The Parliamentarians swept through the streets with orders to kill anyone in arms. Against orders, civilians also were killed in the rush. Priests and friars were treated as combatants by Cromwell's Puritans and executed. Even more horrible was the fate of the defenders of St. Peter's Church in the northern part of the town; the church was burned down around them. By nightfall, only small pockets of resistance on the walls remained. When they managed to kill some Parliamentarians, Cromwell ordered the captured officers to be "knocked on the head" and every 10th soldier executed.

When forces on one side of a nearby river surrendered, it is alleged that Cromwell, still meeting resistance on the other side, ordered the annihilation of the entire population. "I do not think that thirty of the whole number escaped with their lives," Cromwell later wrote. The survivors were sent to the sugar plantations at Barbados.

Several similar battels ensued in Cromwell's conquest of Ireland including Wexford, Kiltenan, Dundrum, Ballynakill and Kildare until he and other Parliamentarians next converged on Kilkenny, headquarters of the Confederacy. Upon payment of 2,000 pounds sterling, the citizens of Kilkenny were protected from looting, and the officers and soldiers were allowed to march out disarmed for two miles. The clergymen also were allowed to march out.

The war in Ireland continued after Cromwell's return to England on the forlorn hope that Charles II would come in from Scotland, but, for the most part, the Irish effort had degenerated into bands of guerrillas known as Tories. Bishop Hebere Mac Mahon led an Ulsterman army against Sir Charles Coote against the advice of Henry O'Neill, Owen Roe's son.
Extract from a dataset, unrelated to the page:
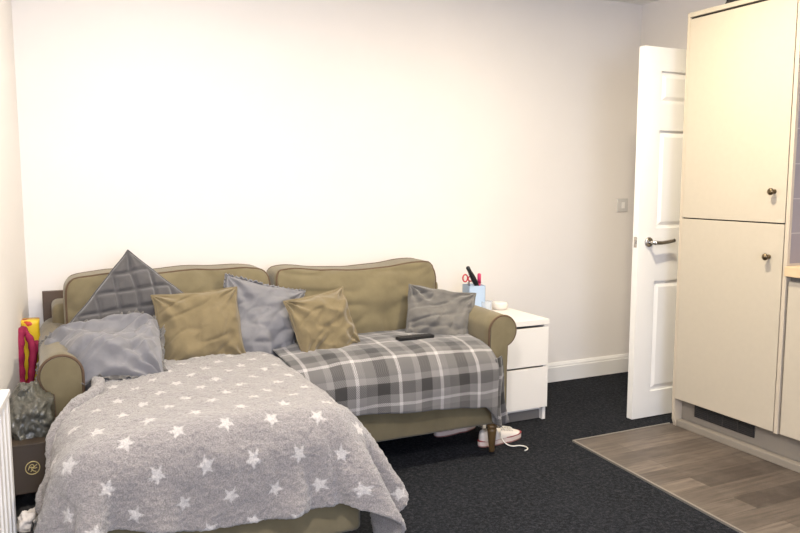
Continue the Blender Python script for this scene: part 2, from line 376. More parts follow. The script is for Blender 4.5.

The bishop was captured, hanged and quartered on the order of Coote and Ireton. The bishop had appealed to Owen Roe O'Neill to spare Coote at the siege of Derry several years earlier. Ireton captured Waterford on June 21 and tried but failed to take Limerick. Coote narrowly defeated the remnants of Owen Roe O'Neill's army at Scariffhollis.

Many today trace the current problems in Northern Ireland back to Cromwell. The British troops in Northern Ireland are referred to as "Cromwell's Boys," and there is hardly a ruined building in Ireland whose destruction is not blamed on Cromwell.

Cromwell's wars with both the Irish and Scotish was to instill the Church of England as the religion of state and to persecute and eliminate anyone who opposed the Church. Cromwell life and actions had a radical edge springing from his strong religious faith. A conversion experience some time before the civil war, strengthened by his belief that during the war he and his troops had been chosen by God to perform His will, gave a religious tinge to many of his political policies as Lord Protector in the 1650s. Cromwell sought 'Godly reformation', a broad program involving reform of the most inhumane elements of the legal, judicial and social systems and clamped down on drunkenness, immorality and other sinful activities.